Note : Nous avons peu de choses à ajouter à ce que nous avons dit au sujet de l'erreur dans laquelle sont tombés les commissaires de la réformation de la noblesse de Bretagne relativement à une chevalerie héréditaire, qu'ils prétendaient y avoir existé, contrairement à ce qui avait eu lieu dans tous les autres pays. Nous ferons remarquer seulement, qu'il est étrange que ces magistrats, après avoir examiné les généalogies nombreuses qui furent produites devant eux par les représentants des familles nobles de Bretagne, aient persévéré dans cette erreur. Ils auraient vu en effet, que le titre de chevalier ne figure que très-rarement et d'une manière tout à fait accidentelle, dans ces généalogies, et que par conséquent, ce titre n'était pas héréditaire.

Au reste, malgré la qualité de chevalier attribuée arbitrairement par les commissaires de cette réformation aux aînés de certaines familles, on peut s'assurer en parcourant l'armorial de d'Hozier, qu'à la fin du XVIIIème siècle, les chefs des familles les plus considérables de Bretagne ne prenaient d'autre titre que celui d'écuyer, quoique les arrêts des commissaires leur eussent donné la qualité de chevalier.
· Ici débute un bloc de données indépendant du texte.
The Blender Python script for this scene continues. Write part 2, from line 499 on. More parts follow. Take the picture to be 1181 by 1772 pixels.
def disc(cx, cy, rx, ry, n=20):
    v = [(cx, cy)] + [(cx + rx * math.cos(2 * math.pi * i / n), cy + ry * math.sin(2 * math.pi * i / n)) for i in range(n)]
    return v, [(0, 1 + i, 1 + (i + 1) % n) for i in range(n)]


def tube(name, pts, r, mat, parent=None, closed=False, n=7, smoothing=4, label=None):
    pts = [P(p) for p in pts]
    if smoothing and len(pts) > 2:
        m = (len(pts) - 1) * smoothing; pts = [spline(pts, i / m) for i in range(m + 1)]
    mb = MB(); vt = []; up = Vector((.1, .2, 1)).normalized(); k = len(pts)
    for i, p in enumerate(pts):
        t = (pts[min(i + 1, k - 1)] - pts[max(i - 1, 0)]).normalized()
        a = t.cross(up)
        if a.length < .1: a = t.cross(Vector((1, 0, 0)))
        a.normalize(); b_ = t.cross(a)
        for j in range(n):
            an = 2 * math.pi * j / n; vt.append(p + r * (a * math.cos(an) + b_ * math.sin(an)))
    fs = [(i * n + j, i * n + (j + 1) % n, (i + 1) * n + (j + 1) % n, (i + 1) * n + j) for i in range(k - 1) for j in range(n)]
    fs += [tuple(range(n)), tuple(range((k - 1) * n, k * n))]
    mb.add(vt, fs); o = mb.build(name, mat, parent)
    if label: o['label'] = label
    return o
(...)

En voici quelques exemples : « Charles de Sesmaisons, écuyer, sr. de la Sauzinière, de Malleville, etc., demeurant au lieu de la Sauzinière, paroisse de Saint-Similien, évêché de Nantes, province de Bretagne, épousa en premières noces, le 5 juin 1701, Cécile du Pé, fille puînée d'Armand du Pé, écuyer, sr. d'Orvaux » . « Bonaventure-Hilarion de Saint-Pern, écuyer, sr. de Ligouyer, demeurant dans la paroisse de Saint-Pern, évêché de Saint-Malo, province de Bretagne, naquit le 17 avril 1689, et fut reçu page du roi dans sa grande écurie le 8 avril 1704 » . « Maurice, Louis de Quélen, écuyer, sr. de Quélen, de la Ville-Chevalier et de Quistillic, demeurant au lieu de la Ville-Chevalier, paroisse de Plouagat, évêché de Tréguier, province de Bretagne, naquit le 13 juin 1695, et fut marié le 26 août 1726 » .

Nous pourrions citer des exemples semblables tirés des généalogies des familles de Coëtlosquet, de France, de Talhouët, de Kermel, de Bahuno, de Bégasson, etc. (A. de Couffon de Kerdellech).